(Data items)
****

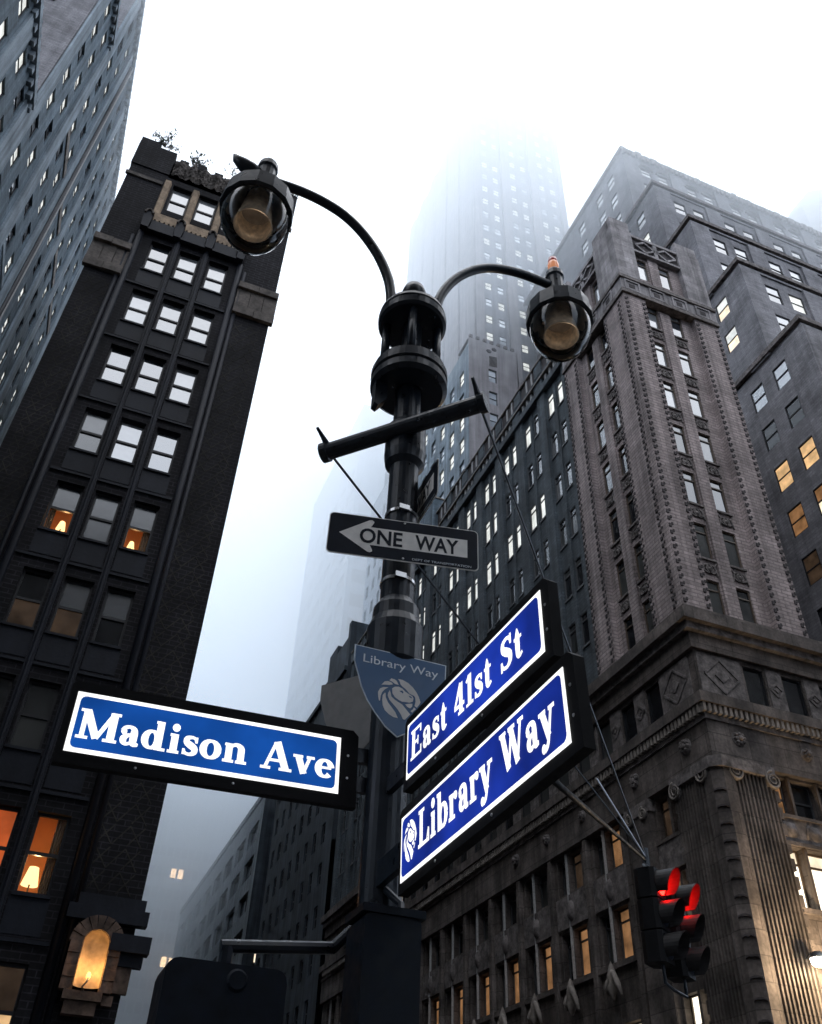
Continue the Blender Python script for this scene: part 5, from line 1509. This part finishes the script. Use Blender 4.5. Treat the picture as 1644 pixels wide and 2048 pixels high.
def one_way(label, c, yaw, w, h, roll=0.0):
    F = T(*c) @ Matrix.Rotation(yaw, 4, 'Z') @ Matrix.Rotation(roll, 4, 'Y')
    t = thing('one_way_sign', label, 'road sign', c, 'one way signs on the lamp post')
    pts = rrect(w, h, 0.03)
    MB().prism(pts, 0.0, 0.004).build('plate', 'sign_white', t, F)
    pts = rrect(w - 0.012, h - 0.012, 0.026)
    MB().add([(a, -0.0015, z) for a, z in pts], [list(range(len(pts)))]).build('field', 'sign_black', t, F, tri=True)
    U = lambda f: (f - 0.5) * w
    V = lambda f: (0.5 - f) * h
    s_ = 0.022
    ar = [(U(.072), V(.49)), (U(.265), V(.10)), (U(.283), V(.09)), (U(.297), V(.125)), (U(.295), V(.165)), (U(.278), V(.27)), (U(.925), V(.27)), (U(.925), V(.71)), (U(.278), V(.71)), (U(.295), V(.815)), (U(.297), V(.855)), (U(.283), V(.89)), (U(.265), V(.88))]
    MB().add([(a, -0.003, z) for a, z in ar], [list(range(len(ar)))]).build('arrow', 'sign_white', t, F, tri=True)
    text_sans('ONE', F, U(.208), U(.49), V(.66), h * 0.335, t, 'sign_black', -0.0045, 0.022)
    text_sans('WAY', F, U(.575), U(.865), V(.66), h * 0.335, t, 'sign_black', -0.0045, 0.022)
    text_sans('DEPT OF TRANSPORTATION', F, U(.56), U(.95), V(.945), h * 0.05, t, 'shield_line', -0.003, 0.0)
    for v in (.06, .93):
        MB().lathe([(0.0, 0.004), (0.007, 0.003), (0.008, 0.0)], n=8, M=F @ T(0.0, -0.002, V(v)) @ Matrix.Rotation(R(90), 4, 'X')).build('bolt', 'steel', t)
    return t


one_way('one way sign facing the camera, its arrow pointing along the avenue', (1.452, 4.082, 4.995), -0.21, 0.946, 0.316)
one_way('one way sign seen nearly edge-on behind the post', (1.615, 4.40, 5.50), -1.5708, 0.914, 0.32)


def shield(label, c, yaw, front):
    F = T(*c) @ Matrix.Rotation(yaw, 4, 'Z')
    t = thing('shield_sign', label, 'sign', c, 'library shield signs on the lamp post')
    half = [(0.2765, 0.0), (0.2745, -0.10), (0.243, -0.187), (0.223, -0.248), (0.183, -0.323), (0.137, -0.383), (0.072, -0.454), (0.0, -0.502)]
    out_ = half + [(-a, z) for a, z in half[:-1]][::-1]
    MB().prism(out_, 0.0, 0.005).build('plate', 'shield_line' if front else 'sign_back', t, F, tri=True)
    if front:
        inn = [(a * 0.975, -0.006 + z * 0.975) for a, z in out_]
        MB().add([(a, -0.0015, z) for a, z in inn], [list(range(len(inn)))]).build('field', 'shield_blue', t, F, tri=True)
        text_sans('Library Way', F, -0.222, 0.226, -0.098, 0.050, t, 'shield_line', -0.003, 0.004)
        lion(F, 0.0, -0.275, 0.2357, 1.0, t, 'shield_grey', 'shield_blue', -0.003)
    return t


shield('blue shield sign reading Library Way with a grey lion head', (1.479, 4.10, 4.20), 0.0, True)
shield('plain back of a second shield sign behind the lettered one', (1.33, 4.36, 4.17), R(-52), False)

****

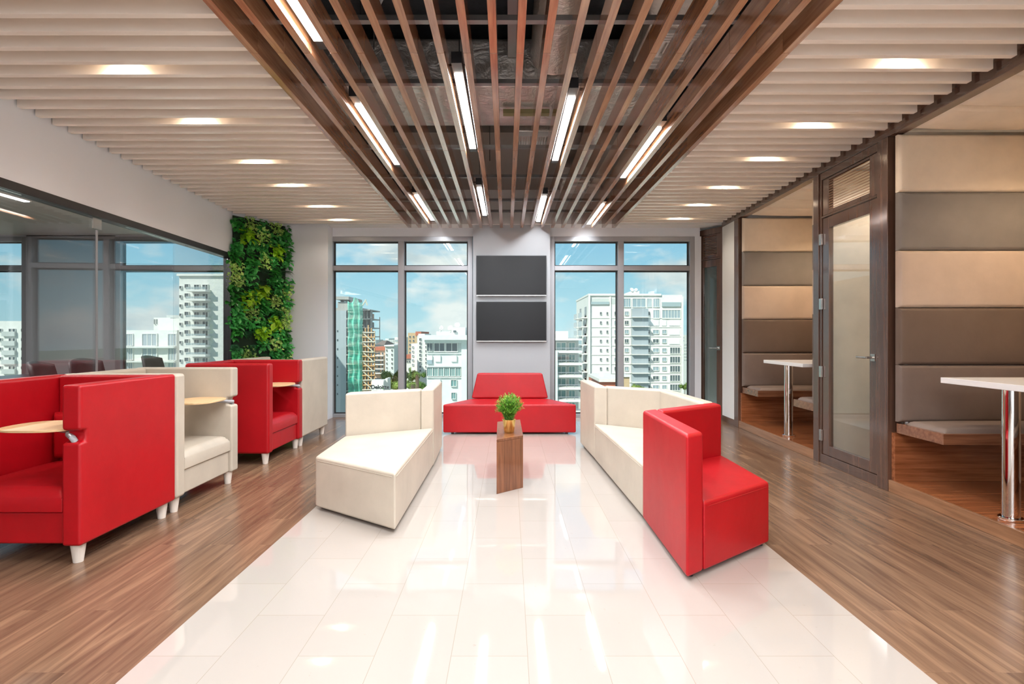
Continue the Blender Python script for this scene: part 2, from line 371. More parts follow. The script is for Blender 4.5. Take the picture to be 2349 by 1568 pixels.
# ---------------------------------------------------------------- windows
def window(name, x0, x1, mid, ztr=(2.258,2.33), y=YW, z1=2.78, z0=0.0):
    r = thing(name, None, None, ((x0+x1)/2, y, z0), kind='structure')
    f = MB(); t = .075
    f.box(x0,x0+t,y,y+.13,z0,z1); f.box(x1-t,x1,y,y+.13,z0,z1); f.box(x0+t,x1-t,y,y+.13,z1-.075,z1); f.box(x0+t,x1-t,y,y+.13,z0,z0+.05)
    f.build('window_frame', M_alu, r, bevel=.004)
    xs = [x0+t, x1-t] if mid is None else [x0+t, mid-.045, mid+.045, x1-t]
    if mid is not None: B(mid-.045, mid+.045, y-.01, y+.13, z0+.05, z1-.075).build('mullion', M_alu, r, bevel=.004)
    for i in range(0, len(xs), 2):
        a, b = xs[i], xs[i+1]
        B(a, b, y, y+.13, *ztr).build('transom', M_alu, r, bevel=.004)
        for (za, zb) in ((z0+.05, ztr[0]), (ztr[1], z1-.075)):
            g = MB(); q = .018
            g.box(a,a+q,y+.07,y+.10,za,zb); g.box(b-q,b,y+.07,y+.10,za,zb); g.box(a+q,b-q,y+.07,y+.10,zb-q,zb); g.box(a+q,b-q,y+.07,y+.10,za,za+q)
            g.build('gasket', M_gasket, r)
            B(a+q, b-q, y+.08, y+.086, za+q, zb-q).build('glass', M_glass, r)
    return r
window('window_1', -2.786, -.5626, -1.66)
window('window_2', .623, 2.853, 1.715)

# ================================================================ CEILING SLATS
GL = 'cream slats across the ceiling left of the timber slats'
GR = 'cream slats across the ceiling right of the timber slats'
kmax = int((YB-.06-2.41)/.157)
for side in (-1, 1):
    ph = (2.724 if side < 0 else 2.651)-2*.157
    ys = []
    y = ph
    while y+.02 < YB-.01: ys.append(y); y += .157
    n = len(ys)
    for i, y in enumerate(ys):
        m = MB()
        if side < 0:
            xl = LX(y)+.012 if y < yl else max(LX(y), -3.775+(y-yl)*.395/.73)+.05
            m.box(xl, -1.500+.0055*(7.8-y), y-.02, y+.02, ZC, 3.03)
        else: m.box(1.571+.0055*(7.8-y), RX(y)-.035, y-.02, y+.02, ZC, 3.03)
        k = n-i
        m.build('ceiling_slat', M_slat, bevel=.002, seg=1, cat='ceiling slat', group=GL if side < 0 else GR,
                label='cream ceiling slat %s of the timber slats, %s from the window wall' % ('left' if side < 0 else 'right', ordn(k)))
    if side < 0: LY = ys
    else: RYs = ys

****

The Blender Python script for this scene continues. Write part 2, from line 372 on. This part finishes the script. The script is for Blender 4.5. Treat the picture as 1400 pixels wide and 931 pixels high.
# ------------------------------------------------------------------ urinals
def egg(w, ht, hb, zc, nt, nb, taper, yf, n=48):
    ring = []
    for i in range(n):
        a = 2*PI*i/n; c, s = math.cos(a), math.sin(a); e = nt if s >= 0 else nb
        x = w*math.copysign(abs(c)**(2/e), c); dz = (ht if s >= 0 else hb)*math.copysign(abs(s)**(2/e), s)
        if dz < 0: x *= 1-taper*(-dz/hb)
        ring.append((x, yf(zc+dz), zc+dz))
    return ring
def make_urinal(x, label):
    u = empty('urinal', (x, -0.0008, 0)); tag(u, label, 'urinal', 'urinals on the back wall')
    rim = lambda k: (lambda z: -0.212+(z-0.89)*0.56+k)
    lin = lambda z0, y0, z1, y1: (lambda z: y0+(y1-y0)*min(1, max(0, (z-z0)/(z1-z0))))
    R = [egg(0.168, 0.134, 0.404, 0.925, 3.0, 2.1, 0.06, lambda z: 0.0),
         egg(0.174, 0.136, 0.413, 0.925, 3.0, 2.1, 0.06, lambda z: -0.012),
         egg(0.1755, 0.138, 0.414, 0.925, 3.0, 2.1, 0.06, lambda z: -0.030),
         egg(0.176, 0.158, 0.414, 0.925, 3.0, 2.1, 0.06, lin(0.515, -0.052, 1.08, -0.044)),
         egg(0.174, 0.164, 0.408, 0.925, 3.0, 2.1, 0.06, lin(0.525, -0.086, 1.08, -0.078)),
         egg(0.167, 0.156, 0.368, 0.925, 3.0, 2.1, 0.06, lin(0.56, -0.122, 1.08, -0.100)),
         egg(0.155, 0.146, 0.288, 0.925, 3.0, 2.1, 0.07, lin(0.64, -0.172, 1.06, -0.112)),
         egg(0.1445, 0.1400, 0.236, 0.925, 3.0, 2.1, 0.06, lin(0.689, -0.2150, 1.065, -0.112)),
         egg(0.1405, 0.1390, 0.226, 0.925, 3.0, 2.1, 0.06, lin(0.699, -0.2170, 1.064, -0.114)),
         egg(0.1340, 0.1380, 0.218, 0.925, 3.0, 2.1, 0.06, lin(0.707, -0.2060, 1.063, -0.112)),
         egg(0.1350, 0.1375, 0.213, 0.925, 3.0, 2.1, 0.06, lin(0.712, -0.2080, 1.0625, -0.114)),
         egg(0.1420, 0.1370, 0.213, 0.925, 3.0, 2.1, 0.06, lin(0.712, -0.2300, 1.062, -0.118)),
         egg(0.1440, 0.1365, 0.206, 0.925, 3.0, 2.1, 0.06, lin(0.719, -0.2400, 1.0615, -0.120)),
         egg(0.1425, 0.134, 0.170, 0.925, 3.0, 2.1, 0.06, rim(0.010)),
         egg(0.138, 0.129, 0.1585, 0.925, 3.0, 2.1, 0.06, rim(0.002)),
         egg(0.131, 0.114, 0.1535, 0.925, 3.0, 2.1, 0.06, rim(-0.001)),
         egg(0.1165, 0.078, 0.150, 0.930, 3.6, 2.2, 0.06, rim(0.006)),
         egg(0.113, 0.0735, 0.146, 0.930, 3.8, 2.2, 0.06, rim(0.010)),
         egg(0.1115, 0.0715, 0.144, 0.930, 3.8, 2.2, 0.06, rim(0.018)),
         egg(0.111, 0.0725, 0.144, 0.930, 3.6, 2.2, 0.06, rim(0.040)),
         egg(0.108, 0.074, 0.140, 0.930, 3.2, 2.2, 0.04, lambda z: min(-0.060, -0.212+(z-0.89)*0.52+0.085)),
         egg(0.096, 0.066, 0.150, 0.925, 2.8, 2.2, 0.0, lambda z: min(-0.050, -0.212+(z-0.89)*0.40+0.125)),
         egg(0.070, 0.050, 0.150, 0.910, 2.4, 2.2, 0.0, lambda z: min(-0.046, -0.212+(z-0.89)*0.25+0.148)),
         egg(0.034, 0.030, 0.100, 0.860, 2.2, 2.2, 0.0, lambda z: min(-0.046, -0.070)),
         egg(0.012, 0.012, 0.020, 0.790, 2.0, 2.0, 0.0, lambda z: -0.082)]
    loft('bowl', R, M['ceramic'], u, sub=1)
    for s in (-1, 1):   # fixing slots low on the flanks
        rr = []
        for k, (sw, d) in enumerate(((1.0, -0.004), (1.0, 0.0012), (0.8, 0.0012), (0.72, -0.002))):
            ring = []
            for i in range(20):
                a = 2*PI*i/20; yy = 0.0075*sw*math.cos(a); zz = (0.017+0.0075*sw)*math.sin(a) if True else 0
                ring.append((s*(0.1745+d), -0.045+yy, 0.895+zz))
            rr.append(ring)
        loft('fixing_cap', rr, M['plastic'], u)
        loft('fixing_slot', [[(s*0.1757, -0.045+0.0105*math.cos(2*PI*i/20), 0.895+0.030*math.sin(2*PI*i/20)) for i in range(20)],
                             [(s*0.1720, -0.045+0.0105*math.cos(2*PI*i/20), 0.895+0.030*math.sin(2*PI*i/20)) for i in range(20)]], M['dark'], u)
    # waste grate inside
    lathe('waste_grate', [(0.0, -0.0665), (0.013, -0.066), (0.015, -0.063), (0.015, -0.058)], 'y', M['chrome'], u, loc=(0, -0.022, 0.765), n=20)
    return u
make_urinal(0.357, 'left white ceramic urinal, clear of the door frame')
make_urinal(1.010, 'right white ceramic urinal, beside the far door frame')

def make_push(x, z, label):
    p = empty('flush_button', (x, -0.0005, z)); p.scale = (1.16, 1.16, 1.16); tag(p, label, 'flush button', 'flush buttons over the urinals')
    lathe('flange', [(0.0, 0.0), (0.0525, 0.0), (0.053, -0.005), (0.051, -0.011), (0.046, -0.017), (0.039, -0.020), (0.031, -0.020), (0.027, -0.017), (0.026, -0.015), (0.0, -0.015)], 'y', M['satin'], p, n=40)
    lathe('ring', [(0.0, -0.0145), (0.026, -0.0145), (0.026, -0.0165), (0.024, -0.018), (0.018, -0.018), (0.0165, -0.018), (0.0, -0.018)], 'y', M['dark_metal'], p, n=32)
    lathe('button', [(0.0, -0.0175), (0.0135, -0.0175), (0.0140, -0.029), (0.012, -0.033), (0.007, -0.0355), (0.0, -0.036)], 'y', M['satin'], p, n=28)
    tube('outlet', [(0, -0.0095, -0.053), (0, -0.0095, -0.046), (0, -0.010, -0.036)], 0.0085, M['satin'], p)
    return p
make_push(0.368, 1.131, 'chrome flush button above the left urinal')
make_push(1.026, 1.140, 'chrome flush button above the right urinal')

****

◆ PROBLEM STATEMENT: From the material above, copy each line that includes the word "pixels".

◆ RESPONSE TO THE TASK:
Continue the Blender Python script for this scene: part 5, from line 1509. This part finishes the script. Use Blender 4.5. Treat the picture as 1644 pixels wide and 2048 pixels high.
Continue the Blender Python script for this scene: part 2, from line 371. More parts follow. The script is for Blender 4.5. Take the picture to be 2349 by 1568 pixels.
The Blender Python script for this scene continues. Write part 2, from line 372 on. This part finishes the script. The script is for Blender 4.5. Treat the picture as 1400 pixels wide and 931 pixels high.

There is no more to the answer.